> Work required
Print all of the lines exactly. Any picture among them stays out.

---------- Supplied material ----------

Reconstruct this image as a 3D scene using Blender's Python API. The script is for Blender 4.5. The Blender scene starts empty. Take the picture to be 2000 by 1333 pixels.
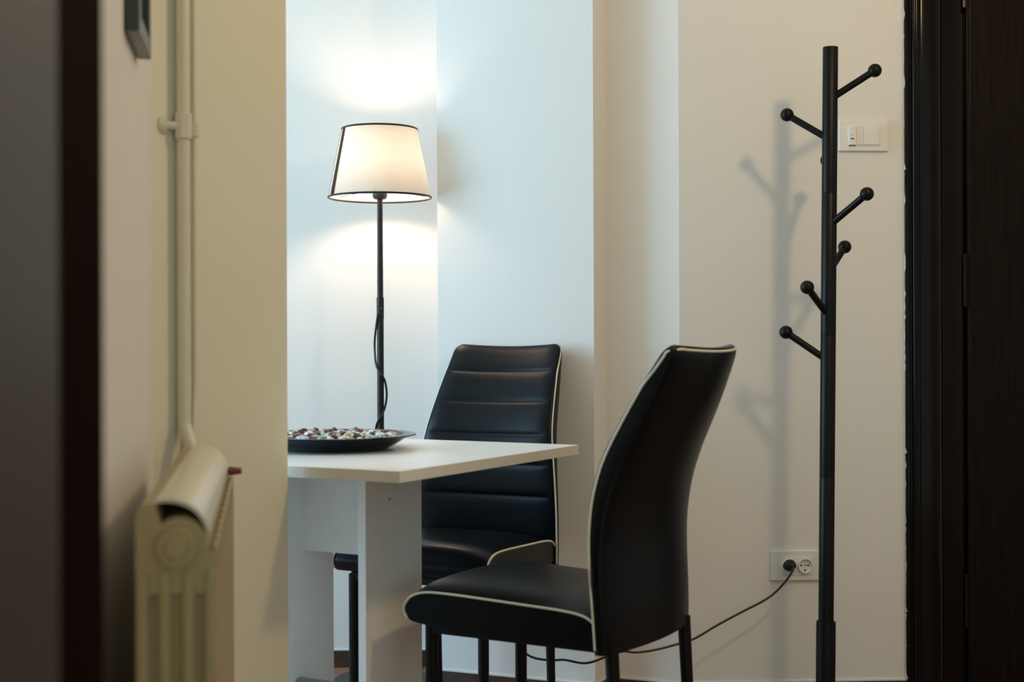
import bpy, bmesh, math, random
from mathutils import Vector, Matrix
random.seed(7)
sc = bpy.context.scene
COL = sc.collection

# ------------------------------------------------------------------ camera, world, lights, exposure
CAM_H = 0.98
cam_d = bpy.data.cameras.new('camera'); cam = bpy.data.objects.new('camera', cam_d); COL.objects.link(cam)
cam_d.sensor_width = 36.0; cam_d.lens = 50.0
r_ = 0.00375                                    # the photographer held the camera a hair out of level
cam.matrix_world = Matrix(((1, r_, 0, 0), (0, 0, -1, 0), (-r_, 1, 0, CAM_H), (0, 0, 0, 1)))
cam_d.clip_start = 0.05
cam_d.dof.use_dof = True; cam_d.dof.focus_distance = 3.85; cam_d.dof.aperture_fstop = 4.5
cam_d.dof.aperture_blades = 0
sc.camera = cam

world = bpy.data.worlds.new('world'); sc.world = world; world.use_nodes = True
bg = world.node_tree.nodes['Background']
bg.inputs[0].default_value = (0.75, 0.95, 0.88, 1); bg.inputs[1].default_value = 0.72

def light(name, kind, loc, energy, color, **kw):
    d = bpy.data.lights.new(name, kind); d.energy = energy; d.color = color
    for k, v in kw.items(): setattr(d, k, v)
    o = bpy.data.objects.new(name, d); COL.objects.link(o); o.location = loc
    return o
# warm ceiling lamp, to the right of the frame
light('ceiling_lamp_light', 'POINT', (1.19, 2.294, 2.25), 29.5, (1.0, 0.73, 0.40), shadow_soft_size=0.075)
# cool daylight from the window in the left end of the alcove
w = light('window_daylight', 'AREA', (-3.18, 3.20, 1.60), 82, (0.45, 0.73, 1.0), shape='RECTANGLE', size=1.10, size_y=1.9)
w.rotation_euler = (math.radians(90), 0, math.radians(-90))

sc.view_settings.view_transform = 'Standard'; sc.view_settings.look = 'None'
sc.view_settings.exposure = 0.0; sc.view_settings.gamma = 1.0; sc.view_settings.use_curve_mapping = False
sc.cycles.max_bounces = 8; sc.cycles.caustics_reflective = False; sc.cycles.caustics_refractive = False

# ------------------------------------------------------------------ materials
def new_mat(name):
    m = bpy.data.materials.new(name); m.use_nodes = True
    return m, m.node_tree, m.node_tree.nodes['Principled BSDF']
def mat(name, col, rough=0.5, metal=0.0, spec=0.5, bump=None, var=None, coat=0.0, stretch=None):
    """bump=(scale, strength); var=(scale, second colour, amount)"""
    m, nt, b = new_mat(name)
    b.inputs['Base Color'].default_value = (*col, 1); b.inputs['Roughness'].default_value = rough
    b.inputs['Metallic'].default_value = metal; b.inputs['Specular IOR Level'].default_value = spec
    b.inputs['Coat Weight'].default_value = coat
    tc = nt.nodes.new('ShaderNodeTexCoord'); mp = nt.nodes.new('ShaderNodeMapping')
    nt.links.new(tc.outputs['Object'], mp.inputs[0])
    if stretch: mp.inputs['Scale'].default_value = stretch
    n = nt.nodes.new('ShaderNodeTexNoise'); nt.links.new(mp.outputs[0], n.inputs['Vector'])
    n.inputs['Scale'].default_value = (var or bump or (20,))[0]; n.inputs['Detail'].default_value = 5
    mix = nt.nodes.new('ShaderNodeMix'); mix.data_type = 'RGBA'
    c2 = var[1] if var else tuple(c * 0.94 for c in col); amt = var[2] if var else 0.5
    mix.inputs['A'].default_value = (*col, 1); mix.inputs['B'].default_value = (*c2, 1)
    mr = nt.nodes.new('ShaderNodeMapRange'); mr.inputs['From Min'].default_value = 0.35; mr.inputs['From Max'].default_value = 0.65
    mr.inputs['To Max'].default_value = amt
    nt.links.new(n.outputs['Fac'], mr.inputs['Value']); nt.links.new(mr.outputs[0], mix.inputs['Factor'])
    nt.links.new(mix.outputs['Result'], b.inputs['Base Color'])
    if bump:
        n2 = nt.nodes.new('ShaderNodeTexNoise'); nt.links.new(mp.outputs[0], n2.inputs['Vector'])
        n2.inputs['Scale'].default_value = bump[0]; n2.inputs['Detail'].default_value = 3
        bp = nt.nodes.new('ShaderNodeBump'); bp.inputs['Strength'].default_value = bump[1]; bp.inputs['Distance'].default_value = 0.002
        nt.links.new(n2.outputs['Fac'], bp.inputs['Height']); nt.links.new(bp.outputs[0], b.inputs['Normal'])
    return m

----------

> Completed task
Reconstruct this image as a 3D scene using Blender's Python API. The script is for Blender 4.5. The Blender scene starts empty. Take the picture to be 2000 by 1333 pixels.
import bpy, bmesh, math, random
from mathutils import Vector, Matrix
random.seed(7)
sc = bpy.context.scene
COL = sc.collection

# ------------------------------------------------------------------ camera, world, lights, exposure
CAM_H = 0.98
cam_d = bpy.data.cameras.new('camera'); cam = bpy.data.objects.new('camera', cam_d); COL.objects.link(cam)
cam_d.sensor_width = 36.0; cam_d.lens = 50.0
r_ = 0.00375                                    # the photographer held the camera a hair out of level
cam.matrix_world = Matrix(((1, r_, 0, 0), (0, 0, -1, 0), (-r_, 1, 0, CAM_H), (0, 0, 0, 1)))
cam_d.clip_start = 0.05
cam_d.dof.use_dof = True; cam_d.dof.focus_distance = 3.85; cam_d.dof.aperture_fstop = 4.5
cam_d.dof.aperture_blades = 0
sc.camera = cam

world = bpy.data.worlds.new('world'); sc.world = world; world.use_nodes = True
bg = world.node_tree.nodes['Background']
bg.inputs[0].default_value = (0.75, 0.95, 0.88, 1); bg.inputs[1].default_value = 0.72

def light(name, kind, loc, energy, color, **kw):
    d = bpy.data.lights.new(name, kind); d.energy = energy; d.color = color
    for k, v in kw.items(): setattr(d, k, v)
    o = bpy.data.objects.new(name, d); COL.objects.link(o); o.location = loc
    return o
# warm ceiling lamp, to the right of the frame
light('ceiling_lamp_light', 'POINT', (1.19, 2.294, 2.25), 29.5, (1.0, 0.73, 0.40), shadow_soft_size=0.075)
# cool daylight from the window in the left end of the alcove
w = light('window_daylight', 'AREA', (-3.18, 3.20, 1.60), 82, (0.45, 0.73, 1.0), shape='RECTANGLE', size=1.10, size_y=1.9)
w.rotation_euler = (math.radians(90), 0, math.radians(-90))

sc.view_settings.view_transform = 'Standard'; sc.view_settings.look = 'None'
sc.view_settings.exposure = 0.0; sc.view_settings.gamma = 1.0; sc.view_settings.use_curve_mapping = False
sc.cycles.max_bounces = 8; sc.cycles.caustics_reflective = False; sc.cycles.caustics_refractive = False

# ------------------------------------------------------------------ materials
def new_mat(name):
    m = bpy.data.materials.new(name); m.use_nodes = True
    return m, m.node_tree, m.node_tree.nodes['Principled BSDF']
def mat(name, col, rough=0.5, metal=0.0, spec=0.5, bump=None, var=None, coat=0.0, stretch=None):
    """bump=(scale, strength); var=(scale, second colour, amount)"""
    m, nt, b = new_mat(name)
    b.inputs['Base Color'].default_value = (*col, 1); b.inputs['Roughness'].default_value = rough
    b.inputs['Metallic'].default_value = metal; b.inputs['Specular IOR Level'].default_value = spec
    b.inputs['Coat Weight'].default_value = coat
    tc = nt.nodes.new('ShaderNodeTexCoord'); mp = nt.nodes.new('ShaderNodeMapping')
    nt.links.new(tc.outputs['Object'], mp.inputs[0])
    if stretch: mp.inputs['Scale'].default_value = stretch
    n = nt.nodes.new('ShaderNodeTexNoise'); nt.links.new(mp.outputs[0], n.inputs['Vector'])
    n.inputs['Scale'].default_value = (var or bump or (20,))[0]; n.inputs['Detail'].default_value = 5
    mix = nt.nodes.new('ShaderNodeMix'); mix.data_type = 'RGBA'
    c2 = var[1] if var else tuple(c * 0.94 for c in col); amt = var[2] if var else 0.5
    mix.inputs['A'].default_value = (*col, 1); mix.inputs['B'].default_value = (*c2, 1)
    mr = nt.nodes.new('ShaderNodeMapRange'); mr.inputs['From Min'].default_value = 0.35; mr.inputs['From Max'].default_value = 0.65
    mr.inputs['To Max'].default_value = amt
    nt.links.new(n.outputs['Fac'], mr.inputs['Value']); nt.links.new(mr.outputs[0], mix.inputs['Factor'])
    nt.links.new(mix.outputs['Result'], b.inputs['Base Color'])
    if bump:
        n2 = nt.nodes.new('ShaderNodeTexNoise'); nt.links.new(mp.outputs[0], n2.inputs['Vector'])
        n2.inputs['Scale'].default_value = bump[0]; n2.inputs['Detail'].default_value = 3
        bp = nt.nodes.new('ShaderNodeBump'); bp.inputs['Strength'].default_value = bump[1]; bp.inputs['Distance'].default_value = 0.002
        nt.links.new(n2.outputs['Fac'], bp.inputs['Height']); nt.links.new(bp.outputs[0], b.inputs['Normal'])
    return m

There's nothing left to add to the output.